Data extracted from a collection:

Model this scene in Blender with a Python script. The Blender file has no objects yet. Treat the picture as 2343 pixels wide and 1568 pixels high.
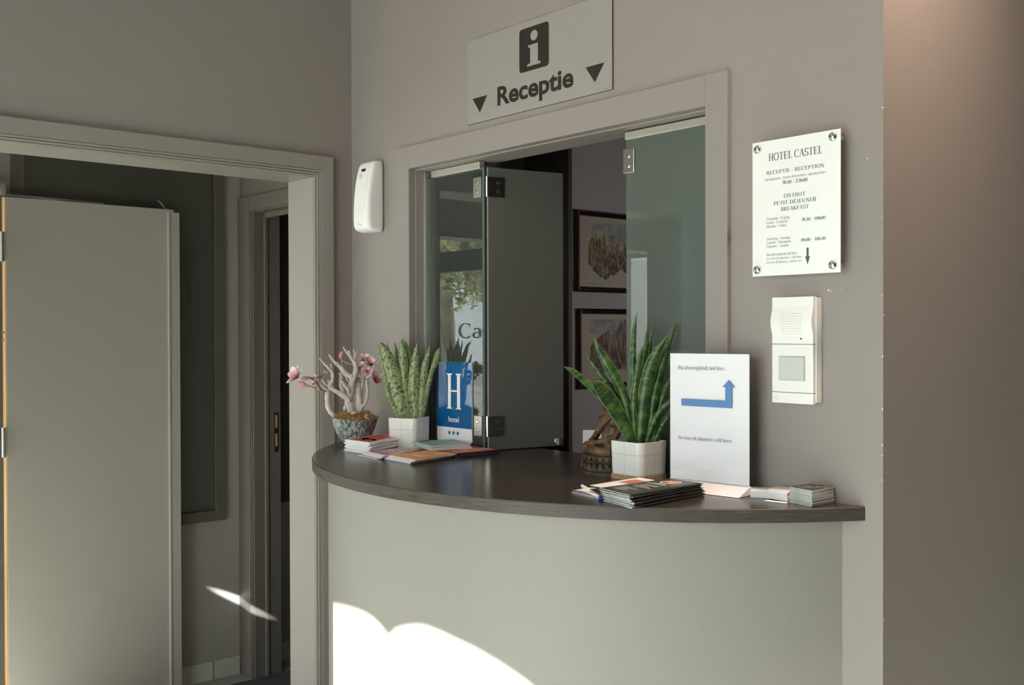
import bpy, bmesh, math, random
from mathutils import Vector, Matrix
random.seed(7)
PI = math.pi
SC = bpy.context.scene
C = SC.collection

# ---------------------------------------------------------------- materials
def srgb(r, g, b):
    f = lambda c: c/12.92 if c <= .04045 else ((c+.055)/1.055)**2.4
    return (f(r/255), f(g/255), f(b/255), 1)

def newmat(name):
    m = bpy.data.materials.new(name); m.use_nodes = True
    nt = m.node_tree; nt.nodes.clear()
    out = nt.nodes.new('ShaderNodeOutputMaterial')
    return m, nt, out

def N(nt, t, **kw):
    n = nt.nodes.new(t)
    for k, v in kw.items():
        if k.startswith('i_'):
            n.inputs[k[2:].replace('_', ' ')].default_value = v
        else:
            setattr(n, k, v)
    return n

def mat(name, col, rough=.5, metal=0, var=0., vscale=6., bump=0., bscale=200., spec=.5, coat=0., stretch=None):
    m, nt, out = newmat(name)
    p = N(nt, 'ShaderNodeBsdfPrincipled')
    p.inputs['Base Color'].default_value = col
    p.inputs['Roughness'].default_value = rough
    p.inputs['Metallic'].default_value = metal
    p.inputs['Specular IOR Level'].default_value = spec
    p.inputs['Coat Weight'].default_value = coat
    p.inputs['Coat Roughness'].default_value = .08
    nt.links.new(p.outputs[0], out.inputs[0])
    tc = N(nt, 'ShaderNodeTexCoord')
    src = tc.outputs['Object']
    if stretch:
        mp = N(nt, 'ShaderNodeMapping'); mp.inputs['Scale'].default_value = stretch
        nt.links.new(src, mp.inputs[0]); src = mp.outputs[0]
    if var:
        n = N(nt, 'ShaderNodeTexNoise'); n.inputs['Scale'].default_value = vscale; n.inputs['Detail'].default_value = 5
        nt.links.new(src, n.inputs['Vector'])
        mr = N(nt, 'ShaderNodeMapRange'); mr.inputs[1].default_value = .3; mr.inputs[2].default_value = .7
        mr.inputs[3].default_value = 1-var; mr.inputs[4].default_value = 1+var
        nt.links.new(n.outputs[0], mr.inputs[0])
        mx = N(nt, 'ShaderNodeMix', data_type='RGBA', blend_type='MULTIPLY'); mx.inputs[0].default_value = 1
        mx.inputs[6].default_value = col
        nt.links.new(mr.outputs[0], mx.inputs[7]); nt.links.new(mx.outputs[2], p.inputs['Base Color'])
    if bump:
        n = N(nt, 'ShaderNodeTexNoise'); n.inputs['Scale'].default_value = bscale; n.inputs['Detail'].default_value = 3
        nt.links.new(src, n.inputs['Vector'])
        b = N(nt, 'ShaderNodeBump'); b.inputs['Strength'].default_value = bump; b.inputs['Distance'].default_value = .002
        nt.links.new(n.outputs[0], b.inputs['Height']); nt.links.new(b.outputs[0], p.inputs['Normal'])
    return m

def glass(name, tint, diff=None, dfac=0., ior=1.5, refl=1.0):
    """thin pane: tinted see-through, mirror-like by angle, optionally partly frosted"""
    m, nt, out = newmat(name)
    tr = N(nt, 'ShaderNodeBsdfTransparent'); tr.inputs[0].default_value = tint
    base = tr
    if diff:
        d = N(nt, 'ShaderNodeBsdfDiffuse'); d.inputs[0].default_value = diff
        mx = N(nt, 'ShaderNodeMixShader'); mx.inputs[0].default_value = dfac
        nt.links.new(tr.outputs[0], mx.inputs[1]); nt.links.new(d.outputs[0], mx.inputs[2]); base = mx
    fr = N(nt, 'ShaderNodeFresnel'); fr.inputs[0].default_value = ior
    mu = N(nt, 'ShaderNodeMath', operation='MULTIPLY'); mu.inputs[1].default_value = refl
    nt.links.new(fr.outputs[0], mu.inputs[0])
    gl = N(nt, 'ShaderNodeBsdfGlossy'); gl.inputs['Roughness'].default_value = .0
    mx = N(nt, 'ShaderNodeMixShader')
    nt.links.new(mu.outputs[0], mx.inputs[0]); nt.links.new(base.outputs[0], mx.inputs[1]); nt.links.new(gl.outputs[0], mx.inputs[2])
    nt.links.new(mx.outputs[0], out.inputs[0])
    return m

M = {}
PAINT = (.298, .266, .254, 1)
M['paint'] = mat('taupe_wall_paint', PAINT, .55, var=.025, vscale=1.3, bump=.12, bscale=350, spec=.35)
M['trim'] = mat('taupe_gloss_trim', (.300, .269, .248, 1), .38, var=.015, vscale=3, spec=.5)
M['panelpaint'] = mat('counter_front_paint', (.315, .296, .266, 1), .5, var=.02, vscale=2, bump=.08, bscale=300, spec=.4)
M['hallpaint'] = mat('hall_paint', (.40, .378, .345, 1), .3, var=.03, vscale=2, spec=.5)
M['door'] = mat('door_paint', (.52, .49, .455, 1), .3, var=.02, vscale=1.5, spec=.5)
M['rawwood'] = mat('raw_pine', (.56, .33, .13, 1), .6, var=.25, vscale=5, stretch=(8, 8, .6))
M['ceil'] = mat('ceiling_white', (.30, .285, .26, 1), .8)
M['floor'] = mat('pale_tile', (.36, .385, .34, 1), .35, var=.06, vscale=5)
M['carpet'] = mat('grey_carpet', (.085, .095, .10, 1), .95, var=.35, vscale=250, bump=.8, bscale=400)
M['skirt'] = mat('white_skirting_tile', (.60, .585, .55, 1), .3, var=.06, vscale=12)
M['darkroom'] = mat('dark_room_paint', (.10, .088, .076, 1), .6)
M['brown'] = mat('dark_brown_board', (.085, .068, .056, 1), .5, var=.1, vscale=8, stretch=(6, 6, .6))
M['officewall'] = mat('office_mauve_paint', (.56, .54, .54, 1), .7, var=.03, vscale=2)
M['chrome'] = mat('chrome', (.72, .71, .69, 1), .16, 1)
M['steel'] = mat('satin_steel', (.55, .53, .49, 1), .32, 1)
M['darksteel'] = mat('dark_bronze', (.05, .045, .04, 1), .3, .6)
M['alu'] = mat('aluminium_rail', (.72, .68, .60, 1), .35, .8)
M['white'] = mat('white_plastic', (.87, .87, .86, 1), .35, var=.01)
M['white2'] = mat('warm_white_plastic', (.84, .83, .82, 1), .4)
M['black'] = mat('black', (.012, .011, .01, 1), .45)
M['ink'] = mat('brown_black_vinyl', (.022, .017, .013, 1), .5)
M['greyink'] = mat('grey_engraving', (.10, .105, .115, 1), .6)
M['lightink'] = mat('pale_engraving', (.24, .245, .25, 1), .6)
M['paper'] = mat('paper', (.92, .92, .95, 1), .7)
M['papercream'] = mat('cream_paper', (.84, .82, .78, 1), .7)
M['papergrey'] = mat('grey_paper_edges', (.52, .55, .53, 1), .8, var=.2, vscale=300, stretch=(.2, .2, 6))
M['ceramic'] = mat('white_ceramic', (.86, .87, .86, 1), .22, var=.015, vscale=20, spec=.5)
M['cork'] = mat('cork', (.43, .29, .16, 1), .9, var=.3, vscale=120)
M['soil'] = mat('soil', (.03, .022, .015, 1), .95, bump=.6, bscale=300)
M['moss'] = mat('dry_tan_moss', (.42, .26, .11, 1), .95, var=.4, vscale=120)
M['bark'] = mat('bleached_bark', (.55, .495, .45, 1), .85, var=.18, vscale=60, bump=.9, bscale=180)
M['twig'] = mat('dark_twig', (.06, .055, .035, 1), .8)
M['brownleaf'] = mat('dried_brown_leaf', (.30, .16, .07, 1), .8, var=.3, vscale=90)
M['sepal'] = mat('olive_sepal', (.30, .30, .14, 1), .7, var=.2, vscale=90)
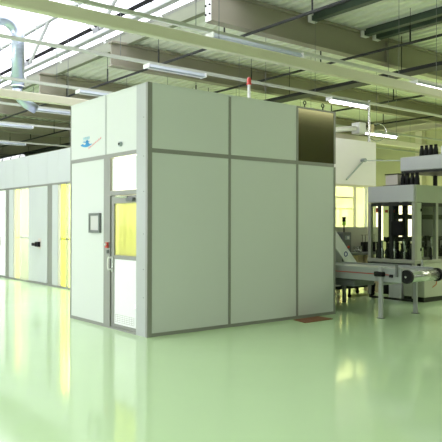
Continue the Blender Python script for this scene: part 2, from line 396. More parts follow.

Objective ▸ Identify and list each line with the word "this".

Solution ▸
Model this scene in Blender with a Python script. The Blender file has no objects yet. Treat the picture as 2343 pixels wide and 1568 pixels high.
Continue the Blender Python script for this scene: part 2, from line 396. More parts follow.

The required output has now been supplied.